According to Bloomberg, companies rarely disclose the incentives they are awarded by states for building their shiny new EV plants there. It found that there could be more than $10 billion in corporate subsidies on offer across the U.S.
All this does make me wonder, what might be the most subsidies EV on the market right now?
5th Gear: VinFast Recalls One Third of Its EVs
One company that’s been on the receiving end of these government grants is VinFast, which was awarded more than a billion dollars to support construction of its plant in North Carolina. But that’s not why the Vietnamese firm is in the news today. No, we’re discussing VinFast because the upstart company has just recalled one third of the EVs it has ever built.
Automotive News reports that VinFast will “recall 730 of its model VF e34 electric cars, which are available only on the domestic market.” This accounts for a third of the EVs VinFast has so far sold. The recall will allow the company to make checks and replace the car’s side crash sensors. According to Automotive News:
VinFast, which began operations in 2019, is a unit of Vietnam’s biggest conglomerate Vingroup and has sold 2,208 EVs in total since its launch late last year.
‘The side crash sensor of the airbag system equipped with the VF e34 model is likely to encounter an incompatibility error with the airbag controller… and therefore may send an incorrect signal to the controller,’ VinFast said in a statement.
The company has so far not reported any breakdowns or complaints from customers about the sensor errors.
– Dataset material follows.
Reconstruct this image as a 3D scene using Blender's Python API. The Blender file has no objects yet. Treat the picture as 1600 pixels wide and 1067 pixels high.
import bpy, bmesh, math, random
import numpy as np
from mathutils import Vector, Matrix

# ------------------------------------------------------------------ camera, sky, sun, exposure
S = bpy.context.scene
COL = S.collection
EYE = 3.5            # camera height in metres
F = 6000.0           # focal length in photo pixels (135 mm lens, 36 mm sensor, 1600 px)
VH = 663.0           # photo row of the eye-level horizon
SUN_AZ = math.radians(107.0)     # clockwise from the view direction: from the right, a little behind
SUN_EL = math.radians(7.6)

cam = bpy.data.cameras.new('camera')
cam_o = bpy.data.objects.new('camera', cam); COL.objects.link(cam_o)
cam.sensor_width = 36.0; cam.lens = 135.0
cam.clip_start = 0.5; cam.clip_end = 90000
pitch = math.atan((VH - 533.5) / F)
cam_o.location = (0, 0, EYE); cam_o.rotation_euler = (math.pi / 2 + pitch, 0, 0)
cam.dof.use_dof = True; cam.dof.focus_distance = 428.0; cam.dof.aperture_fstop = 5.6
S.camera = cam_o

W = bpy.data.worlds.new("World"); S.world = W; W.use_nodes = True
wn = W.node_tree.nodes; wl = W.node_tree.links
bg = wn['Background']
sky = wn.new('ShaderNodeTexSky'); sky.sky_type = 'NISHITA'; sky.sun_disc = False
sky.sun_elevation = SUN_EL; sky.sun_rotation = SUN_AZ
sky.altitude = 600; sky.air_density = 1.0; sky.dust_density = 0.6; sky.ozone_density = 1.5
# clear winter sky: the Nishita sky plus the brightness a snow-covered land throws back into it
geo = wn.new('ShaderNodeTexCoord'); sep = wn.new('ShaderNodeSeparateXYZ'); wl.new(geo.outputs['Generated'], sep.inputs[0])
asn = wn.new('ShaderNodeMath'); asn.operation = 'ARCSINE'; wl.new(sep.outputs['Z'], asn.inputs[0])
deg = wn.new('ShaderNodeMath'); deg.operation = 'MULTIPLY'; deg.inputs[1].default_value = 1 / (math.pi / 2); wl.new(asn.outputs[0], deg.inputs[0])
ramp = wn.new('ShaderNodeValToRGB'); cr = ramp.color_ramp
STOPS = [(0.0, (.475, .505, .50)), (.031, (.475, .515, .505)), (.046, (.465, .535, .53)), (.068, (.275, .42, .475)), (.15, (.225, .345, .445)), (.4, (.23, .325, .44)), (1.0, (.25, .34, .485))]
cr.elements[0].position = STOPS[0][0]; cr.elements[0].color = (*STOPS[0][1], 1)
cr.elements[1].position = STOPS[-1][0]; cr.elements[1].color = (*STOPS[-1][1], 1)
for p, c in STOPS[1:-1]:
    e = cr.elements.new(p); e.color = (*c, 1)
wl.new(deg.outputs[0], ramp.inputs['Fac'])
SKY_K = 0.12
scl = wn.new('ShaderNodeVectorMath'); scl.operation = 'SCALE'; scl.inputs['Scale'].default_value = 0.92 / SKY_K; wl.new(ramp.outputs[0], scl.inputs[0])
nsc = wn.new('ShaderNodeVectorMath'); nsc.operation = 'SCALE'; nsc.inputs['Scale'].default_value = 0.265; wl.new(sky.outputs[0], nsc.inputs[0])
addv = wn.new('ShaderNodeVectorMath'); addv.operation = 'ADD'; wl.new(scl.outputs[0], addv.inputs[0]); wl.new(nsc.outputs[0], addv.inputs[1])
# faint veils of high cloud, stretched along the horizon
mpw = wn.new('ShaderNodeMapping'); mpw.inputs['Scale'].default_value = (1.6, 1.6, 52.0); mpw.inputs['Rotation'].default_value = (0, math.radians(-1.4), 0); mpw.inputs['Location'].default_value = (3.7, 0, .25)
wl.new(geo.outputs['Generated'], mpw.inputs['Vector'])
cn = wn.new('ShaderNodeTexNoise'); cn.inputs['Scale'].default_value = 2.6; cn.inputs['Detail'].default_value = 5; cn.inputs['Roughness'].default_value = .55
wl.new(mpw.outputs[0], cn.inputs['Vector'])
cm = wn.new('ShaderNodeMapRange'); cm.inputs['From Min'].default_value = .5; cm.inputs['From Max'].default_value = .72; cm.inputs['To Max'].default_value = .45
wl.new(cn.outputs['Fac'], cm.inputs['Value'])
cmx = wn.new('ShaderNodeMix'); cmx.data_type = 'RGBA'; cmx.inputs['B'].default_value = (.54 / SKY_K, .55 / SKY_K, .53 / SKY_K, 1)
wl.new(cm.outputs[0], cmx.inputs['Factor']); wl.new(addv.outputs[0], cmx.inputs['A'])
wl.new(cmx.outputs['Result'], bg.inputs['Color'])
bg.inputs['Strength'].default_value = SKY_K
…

Reverse: Happy Birthday, Evel
Neutral: No More Heroes?
If Evel Knievel were still around today, do you think people would like watching him jump buses, gorges or other large objects as much as they did back in the day? Is there still a market for the daredevil when we’re increasingly told that we’ve seen it all? And, if there is, are there any stunt riders out there today that we need to know about?